As a vendor, she described the market as a chance to get some things out of the house.

“I spent a month going through my kitchen and clearing out things that [weren’t] getting much use. I spiffed everything up — ‘used’ doesn’t mean ‘trashy,’ and the Flea really attracts shoppers who are looking for quality merchandise,” Cross said.

The morning of the market, after drinking her coffee, praying for sun and driving her stuff to the E Street Plaza, Cross said it was nothing but four hours of dancing to good music and talking to nice people while she sold a great pile of stuff.

The Flea Market also pays musicians to play, and according to Norton, it can be hard to find a gig in Davis, especially when Sophia’s Thai Canteen closes its balcony in the winter months.

“I heard about the Flea from Facebook and the fliers around town,” wrote Alex Roth, the Pepper Peddler who has been involved with the Flea Market as a vendor, sponsor and performer, in an email interview. “We’ve played twice now and [it] has always been a blast — very laid back. Some people and kids dancing around, other people just sitting back and listening. And since Lauren is a musician herself, she actually pays the bands a decent wage.”

The Davis Flea always welcomes applications from new vendors. Currently, it’s $25 for students to set up a booth, and $40 for professionals, though both are encouraged to team up and split the fee.

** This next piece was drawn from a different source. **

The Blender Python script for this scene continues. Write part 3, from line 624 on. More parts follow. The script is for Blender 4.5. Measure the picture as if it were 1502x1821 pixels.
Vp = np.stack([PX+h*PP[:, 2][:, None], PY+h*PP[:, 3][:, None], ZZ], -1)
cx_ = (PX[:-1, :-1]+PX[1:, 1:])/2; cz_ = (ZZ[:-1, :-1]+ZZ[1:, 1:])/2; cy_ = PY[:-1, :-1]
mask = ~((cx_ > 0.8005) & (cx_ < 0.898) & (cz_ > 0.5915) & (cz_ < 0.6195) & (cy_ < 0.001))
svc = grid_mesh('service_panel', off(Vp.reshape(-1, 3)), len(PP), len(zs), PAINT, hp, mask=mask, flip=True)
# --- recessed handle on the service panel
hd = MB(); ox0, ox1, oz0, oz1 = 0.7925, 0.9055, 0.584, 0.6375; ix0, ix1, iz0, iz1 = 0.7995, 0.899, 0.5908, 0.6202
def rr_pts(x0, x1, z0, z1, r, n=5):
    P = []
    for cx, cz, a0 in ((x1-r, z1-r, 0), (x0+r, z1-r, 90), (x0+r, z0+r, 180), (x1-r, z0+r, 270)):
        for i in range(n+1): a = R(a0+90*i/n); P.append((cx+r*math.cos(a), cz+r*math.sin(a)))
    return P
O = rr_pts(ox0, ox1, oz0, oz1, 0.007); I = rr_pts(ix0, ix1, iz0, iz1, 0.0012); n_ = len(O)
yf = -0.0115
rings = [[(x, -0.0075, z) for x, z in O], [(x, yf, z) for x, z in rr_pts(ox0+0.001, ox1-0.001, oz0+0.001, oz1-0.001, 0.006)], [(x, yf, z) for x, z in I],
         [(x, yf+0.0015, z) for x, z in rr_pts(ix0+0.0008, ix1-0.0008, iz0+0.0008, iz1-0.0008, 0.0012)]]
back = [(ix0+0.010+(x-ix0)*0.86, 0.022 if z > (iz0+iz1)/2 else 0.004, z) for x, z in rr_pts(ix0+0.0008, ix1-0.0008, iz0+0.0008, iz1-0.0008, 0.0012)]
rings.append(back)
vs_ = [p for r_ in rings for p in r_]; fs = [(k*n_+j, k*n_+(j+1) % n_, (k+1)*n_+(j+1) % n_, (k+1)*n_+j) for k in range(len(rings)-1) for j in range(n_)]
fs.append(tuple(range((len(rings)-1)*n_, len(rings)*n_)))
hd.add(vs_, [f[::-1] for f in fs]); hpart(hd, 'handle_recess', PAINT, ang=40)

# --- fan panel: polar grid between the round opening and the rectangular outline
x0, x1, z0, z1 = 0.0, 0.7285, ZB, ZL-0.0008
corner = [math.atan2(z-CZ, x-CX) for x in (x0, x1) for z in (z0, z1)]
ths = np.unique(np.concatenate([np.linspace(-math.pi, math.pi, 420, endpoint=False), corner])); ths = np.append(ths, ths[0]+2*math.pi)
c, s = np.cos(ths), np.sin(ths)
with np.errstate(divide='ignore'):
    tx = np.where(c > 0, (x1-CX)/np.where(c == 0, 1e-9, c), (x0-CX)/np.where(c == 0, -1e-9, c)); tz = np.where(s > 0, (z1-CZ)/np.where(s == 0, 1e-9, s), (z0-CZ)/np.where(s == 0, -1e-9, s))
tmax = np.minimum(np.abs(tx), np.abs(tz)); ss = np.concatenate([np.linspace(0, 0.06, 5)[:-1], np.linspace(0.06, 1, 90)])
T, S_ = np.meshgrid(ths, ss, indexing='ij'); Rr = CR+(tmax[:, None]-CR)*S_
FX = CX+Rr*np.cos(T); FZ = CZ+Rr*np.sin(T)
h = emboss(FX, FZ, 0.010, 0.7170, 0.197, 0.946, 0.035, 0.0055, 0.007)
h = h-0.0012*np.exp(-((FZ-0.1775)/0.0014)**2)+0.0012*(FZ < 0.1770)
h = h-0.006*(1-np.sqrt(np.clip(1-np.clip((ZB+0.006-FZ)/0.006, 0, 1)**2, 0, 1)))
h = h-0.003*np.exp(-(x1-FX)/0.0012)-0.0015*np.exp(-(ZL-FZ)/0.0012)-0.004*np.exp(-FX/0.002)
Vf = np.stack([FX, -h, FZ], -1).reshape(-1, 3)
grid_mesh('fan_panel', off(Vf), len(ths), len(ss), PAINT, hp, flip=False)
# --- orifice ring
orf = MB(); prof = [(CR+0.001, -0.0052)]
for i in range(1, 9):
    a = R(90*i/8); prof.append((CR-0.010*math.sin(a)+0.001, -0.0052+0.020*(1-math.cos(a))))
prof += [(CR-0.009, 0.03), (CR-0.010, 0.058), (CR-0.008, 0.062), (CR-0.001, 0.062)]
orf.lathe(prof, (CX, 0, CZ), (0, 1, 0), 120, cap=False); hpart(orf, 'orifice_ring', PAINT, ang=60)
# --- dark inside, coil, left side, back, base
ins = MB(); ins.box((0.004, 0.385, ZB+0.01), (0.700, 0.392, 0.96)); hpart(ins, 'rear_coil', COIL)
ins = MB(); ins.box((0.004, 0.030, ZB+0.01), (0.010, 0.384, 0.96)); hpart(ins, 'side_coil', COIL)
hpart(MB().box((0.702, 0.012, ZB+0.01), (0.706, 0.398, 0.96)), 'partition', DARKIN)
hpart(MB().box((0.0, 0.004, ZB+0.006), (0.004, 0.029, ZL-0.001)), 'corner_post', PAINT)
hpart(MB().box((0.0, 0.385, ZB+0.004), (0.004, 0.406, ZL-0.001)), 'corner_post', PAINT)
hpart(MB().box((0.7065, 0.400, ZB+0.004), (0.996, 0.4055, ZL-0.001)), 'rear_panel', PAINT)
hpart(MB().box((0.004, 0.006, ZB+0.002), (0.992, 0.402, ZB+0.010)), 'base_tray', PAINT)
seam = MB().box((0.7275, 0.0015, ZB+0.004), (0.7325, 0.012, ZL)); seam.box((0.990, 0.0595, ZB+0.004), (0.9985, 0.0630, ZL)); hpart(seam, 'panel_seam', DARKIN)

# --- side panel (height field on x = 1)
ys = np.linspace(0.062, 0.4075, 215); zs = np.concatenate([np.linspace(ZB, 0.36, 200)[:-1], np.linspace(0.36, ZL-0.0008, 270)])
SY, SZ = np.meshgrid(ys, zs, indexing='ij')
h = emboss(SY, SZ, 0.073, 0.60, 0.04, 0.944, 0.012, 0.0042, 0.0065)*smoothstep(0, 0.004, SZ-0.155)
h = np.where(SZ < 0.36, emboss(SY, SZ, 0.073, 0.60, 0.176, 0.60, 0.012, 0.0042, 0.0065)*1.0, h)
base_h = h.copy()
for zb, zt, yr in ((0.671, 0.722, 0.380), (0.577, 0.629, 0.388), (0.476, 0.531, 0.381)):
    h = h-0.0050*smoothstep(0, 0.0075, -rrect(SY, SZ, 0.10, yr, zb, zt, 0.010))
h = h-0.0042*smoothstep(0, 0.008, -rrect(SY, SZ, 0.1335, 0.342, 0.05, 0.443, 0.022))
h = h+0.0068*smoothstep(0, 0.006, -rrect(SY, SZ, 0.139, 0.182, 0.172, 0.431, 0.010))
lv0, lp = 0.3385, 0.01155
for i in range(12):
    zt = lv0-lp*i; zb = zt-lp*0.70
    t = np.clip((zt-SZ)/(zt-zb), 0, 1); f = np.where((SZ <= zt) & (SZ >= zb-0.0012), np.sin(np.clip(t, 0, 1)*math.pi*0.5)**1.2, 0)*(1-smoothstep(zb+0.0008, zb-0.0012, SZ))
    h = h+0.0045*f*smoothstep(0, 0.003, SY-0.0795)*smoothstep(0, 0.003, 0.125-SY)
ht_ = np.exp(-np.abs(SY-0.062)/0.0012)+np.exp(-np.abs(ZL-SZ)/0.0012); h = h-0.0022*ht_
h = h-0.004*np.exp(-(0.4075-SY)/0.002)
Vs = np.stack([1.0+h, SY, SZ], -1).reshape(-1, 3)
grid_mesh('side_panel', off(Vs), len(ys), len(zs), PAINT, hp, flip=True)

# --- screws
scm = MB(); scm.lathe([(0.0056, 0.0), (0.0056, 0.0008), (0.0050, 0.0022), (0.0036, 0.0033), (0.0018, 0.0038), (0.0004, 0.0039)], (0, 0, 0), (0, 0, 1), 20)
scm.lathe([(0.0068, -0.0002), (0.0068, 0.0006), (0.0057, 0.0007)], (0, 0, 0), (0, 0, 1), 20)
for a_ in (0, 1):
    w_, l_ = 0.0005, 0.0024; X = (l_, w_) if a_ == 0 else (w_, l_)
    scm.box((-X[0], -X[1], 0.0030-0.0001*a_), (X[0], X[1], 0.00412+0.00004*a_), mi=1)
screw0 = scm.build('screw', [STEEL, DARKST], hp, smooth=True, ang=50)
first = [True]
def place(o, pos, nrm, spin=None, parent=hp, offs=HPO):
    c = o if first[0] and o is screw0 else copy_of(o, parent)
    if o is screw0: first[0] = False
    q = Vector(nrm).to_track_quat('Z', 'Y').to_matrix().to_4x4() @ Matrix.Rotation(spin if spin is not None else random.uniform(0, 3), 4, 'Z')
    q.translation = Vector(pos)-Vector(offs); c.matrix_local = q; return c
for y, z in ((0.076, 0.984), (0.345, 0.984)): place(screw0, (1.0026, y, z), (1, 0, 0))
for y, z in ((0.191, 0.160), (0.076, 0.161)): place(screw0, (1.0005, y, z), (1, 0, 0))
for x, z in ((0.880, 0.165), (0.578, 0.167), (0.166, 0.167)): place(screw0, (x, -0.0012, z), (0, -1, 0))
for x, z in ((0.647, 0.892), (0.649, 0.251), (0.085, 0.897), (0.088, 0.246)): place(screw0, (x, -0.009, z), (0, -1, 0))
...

According to Norton, the Flea Market is also always offering internships.

“We cover everything from marketing, event management, talent scouting, [to] outreach and documentary making (Flea HD),” Norton said. “I also love hearing people’s ideas for the market, we are a very receptive community and we enjoy working with other organizations to create more unified, vibrant, and productive spaces to live and work in.”

Unfortunately, despite the apparent success and popularity of the Flea Market, the problem of space has arisen again.

“The DDBA sent me a letter on Jan. 14 stating that we could no longer use the E Street Plaza at the times we have been putting on the market,” Norton said. “Thankfully, the city has offered us the use of Central Park for our birthday celebration at no extra charge.”

Norton wrote that she’s nervous about redesigning the entire market on such short notice, but that she’s determined not to let this setback impede the success of the event.

This change of location could be a problem in the future, however, as Norton said that many of the vendors who apply to come back every month use their profits to help pay their rent and buy textbooks for classes.

“Next month we will have to pay a much larger fee to use Central Park, and the challenge will be finding sponsors to offset this cost,” she said.

If enough sponsors can be found, the Davis Flea will remain an accessible venture for students and young entrepreneurs. As Norton’s original goals were to create a community for the graduating artists, she hopes to register as a charity and apply for grants.

In the meantime, however, the one-year anniversary celebration will continue, and this Sunday at Central Park the Davis Flea has booked more performers than ever before.

“Big Tree are coming out from Berkeley, Tha Dirt Feelin are local favorites, and we have a bunch of performers from UC Davis, including The Spokes, Agape, and UCD Popping Club,” Norton said.

There will also be a new Davis Flea tote bag for sale to help the Flea Market’s fundraising efforts.

“It [will be] an amazing place for a bargain,” Cross said. “There are some super-fashionable clothes, cheap cool house ware, and good music—really everything you could want in a shopping trip!”